TASK DIRECTIONS → Reproduce each of the lines word for word.

DATA PROVIDED →
((

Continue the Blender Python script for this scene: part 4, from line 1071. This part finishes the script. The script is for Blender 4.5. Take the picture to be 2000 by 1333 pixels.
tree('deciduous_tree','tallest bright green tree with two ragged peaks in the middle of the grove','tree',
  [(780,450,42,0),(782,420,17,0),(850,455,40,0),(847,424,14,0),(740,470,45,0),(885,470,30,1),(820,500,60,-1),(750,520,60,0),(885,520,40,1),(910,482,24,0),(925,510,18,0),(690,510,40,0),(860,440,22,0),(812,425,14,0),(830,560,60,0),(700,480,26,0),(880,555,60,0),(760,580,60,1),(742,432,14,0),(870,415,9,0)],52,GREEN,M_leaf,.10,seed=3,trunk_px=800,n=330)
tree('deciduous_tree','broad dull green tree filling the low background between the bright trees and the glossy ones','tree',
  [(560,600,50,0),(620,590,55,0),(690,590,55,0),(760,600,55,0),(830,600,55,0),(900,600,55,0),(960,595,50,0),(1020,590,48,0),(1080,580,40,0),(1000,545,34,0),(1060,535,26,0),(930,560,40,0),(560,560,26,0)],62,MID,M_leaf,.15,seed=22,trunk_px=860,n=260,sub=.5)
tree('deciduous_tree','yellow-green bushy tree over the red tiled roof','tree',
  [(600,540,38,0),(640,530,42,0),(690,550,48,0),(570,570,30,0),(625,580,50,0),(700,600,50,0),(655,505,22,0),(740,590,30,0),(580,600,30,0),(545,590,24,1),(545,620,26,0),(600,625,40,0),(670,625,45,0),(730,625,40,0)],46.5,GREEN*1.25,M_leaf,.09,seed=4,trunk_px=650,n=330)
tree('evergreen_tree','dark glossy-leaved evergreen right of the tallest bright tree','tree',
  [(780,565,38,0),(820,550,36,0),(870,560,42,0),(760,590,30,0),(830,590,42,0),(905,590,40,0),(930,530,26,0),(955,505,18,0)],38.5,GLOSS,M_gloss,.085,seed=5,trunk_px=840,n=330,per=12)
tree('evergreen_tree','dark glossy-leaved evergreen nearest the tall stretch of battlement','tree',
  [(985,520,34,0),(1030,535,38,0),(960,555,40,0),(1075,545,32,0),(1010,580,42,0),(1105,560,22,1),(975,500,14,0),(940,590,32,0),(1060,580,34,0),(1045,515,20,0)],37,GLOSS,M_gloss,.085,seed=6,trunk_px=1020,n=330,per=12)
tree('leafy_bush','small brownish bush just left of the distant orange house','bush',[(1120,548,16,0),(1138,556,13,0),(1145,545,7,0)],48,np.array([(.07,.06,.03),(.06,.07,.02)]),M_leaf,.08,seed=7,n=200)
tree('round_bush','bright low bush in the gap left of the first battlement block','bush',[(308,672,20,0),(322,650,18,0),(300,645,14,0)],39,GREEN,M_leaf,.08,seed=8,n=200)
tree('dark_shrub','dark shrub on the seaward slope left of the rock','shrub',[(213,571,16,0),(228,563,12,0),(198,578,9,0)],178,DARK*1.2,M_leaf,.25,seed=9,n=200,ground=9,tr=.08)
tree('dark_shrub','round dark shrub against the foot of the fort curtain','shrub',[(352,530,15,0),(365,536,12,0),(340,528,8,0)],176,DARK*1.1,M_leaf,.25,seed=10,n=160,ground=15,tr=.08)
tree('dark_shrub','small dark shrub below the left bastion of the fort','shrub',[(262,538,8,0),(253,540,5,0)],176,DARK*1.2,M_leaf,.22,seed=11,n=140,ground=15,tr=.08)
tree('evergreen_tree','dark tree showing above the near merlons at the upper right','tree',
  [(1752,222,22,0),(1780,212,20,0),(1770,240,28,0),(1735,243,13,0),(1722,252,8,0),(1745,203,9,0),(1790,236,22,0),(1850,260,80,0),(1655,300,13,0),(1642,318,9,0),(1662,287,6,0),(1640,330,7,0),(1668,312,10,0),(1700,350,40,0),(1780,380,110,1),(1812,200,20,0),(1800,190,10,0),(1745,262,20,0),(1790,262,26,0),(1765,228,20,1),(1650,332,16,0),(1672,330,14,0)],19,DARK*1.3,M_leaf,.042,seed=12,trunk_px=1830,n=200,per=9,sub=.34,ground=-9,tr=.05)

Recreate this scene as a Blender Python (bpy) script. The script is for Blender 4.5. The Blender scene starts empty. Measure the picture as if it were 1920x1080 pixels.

))

COMPLETED EXERCISE →
Continue the Blender Python script for this scene: part 4, from line 1071. This part finishes the script. The script is for Blender 4.5. Take the picture to be 2000 by 1333 pixels.
tree('deciduous_tree','tallest bright green tree with two ragged peaks in the middle of the grove','tree',
  [(780,450,42,0),(782,420,17,0),(850,455,40,0),(847,424,14,0),(740,470,45,0),(885,470,30,1),(820,500,60,-1),(750,520,60,0),(885,520,40,1),(910,482,24,0),(925,510,18,0),(690,510,40,0),(860,440,22,0),(812,425,14,0),(830,560,60,0),(700,480,26,0),(880,555,60,0),(760,580,60,1),(742,432,14,0),(870,415,9,0)],52,GREEN,M_leaf,.10,seed=3,trunk_px=800,n=330)
tree('deciduous_tree','broad dull green tree filling the low background between the bright trees and the glossy ones','tree',
  [(560,600,50,0),(620,590,55,0),(690,590,55,0),(760,600,55,0),(830,600,55,0),(900,600,55,0),(960,595,50,0),(1020,590,48,0),(1080,580,40,0),(1000,545,34,0),(1060,535,26,0),(930,560,40,0),(560,560,26,0)],62,MID,M_leaf,.15,seed=22,trunk_px=860,n=260,sub=.5)
tree('deciduous_tree','yellow-green bushy tree over the red tiled roof','tree',
  [(600,540,38,0),(640,530,42,0),(690,550,48,0),(570,570,30,0),(625,580,50,0),(700,600,50,0),(655,505,22,0),(740,590,30,0),(580,600,30,0),(545,590,24,1),(545,620,26,0),(600,625,40,0),(670,625,45,0),(730,625,40,0)],46.5,GREEN*1.25,M_leaf,.09,seed=4,trunk_px=650,n=330)
tree('evergreen_tree','dark glossy-leaved evergreen right of the tallest bright tree','tree',
  [(780,565,38,0),(820,550,36,0),(870,560,42,0),(760,590,30,0),(830,590,42,0),(905,590,40,0),(930,530,26,0),(955,505,18,0)],38.5,GLOSS,M_gloss,.085,seed=5,trunk_px=840,n=330,per=12)
tree('evergreen_tree','dark glossy-leaved evergreen nearest the tall stretch of battlement','tree',
  [(985,520,34,0),(1030,535,38,0),(960,555,40,0),(1075,545,32,0),(1010,580,42,0),(1105,560,22,1),(975,500,14,0),(940,590,32,0),(1060,580,34,0),(1045,515,20,0)],37,GLOSS,M_gloss,.085,seed=6,trunk_px=1020,n=330,per=12)
tree('leafy_bush','small brownish bush just left of the distant orange house','bush',[(1120,548,16,0),(1138,556,13,0),(1145,545,7,0)],48,np.array([(.07,.06,.03),(.06,.07,.02)]),M_leaf,.08,seed=7,n=200)
tree('round_bush','bright low bush in the gap left of the first battlement block','bush',[(308,672,20,0),(322,650,18,0),(300,645,14,0)],39,GREEN,M_leaf,.08,seed=8,n=200)
tree('dark_shrub','dark shrub on the seaward slope left of the rock','shrub',[(213,571,16,0),(228,563,12,0),(198,578,9,0)],178,DARK*1.2,M_leaf,.25,seed=9,n=200,ground=9,tr=.08)
tree('dark_shrub','round dark shrub against the foot of the fort curtain','shrub',[(352,530,15,0),(365,536,12,0),(340,528,8,0)],176,DARK*1.1,M_leaf,.25,seed=10,n=160,ground=15,tr=.08)
tree('dark_shrub','small dark shrub below the left bastion of the fort','shrub',[(262,538,8,0),(253,540,5,0)],176,DARK*1.2,M_leaf,.22,seed=11,n=140,ground=15,tr=.08)
tree('evergreen_tree','dark tree showing above the near merlons at the upper right','tree',
  [(1752,222,22,0),(1780,212,20,0),(1770,240,28,0),(1735,243,13,0),(1722,252,8,0),(1745,203,9,0),(1790,236,22,0),(1850,260,80,0),(1655,300,13,0),(1642,318,9,0),(1662,287,6,0),(1640,330,7,0),(1668,312,10,0),(1700,350,40,0),(1780,380,110,1),(1812,200,20,0),(1800,190,10,0),(1745,262,20,0),(1790,262,26,0),(1765,228,20,1),(1650,332,16,0),(1672,330,14,0)],19,DARK*1.3,M_leaf,.042,seed=12,trunk_px=1830,n=200,per=9,sub=.34,ground=-9,tr=.05)

Recreate this scene as a Blender Python (bpy) script. The script is for Blender 4.5. The Blender scene starts empty. Measure the picture as if it were 1920x1080 pixels.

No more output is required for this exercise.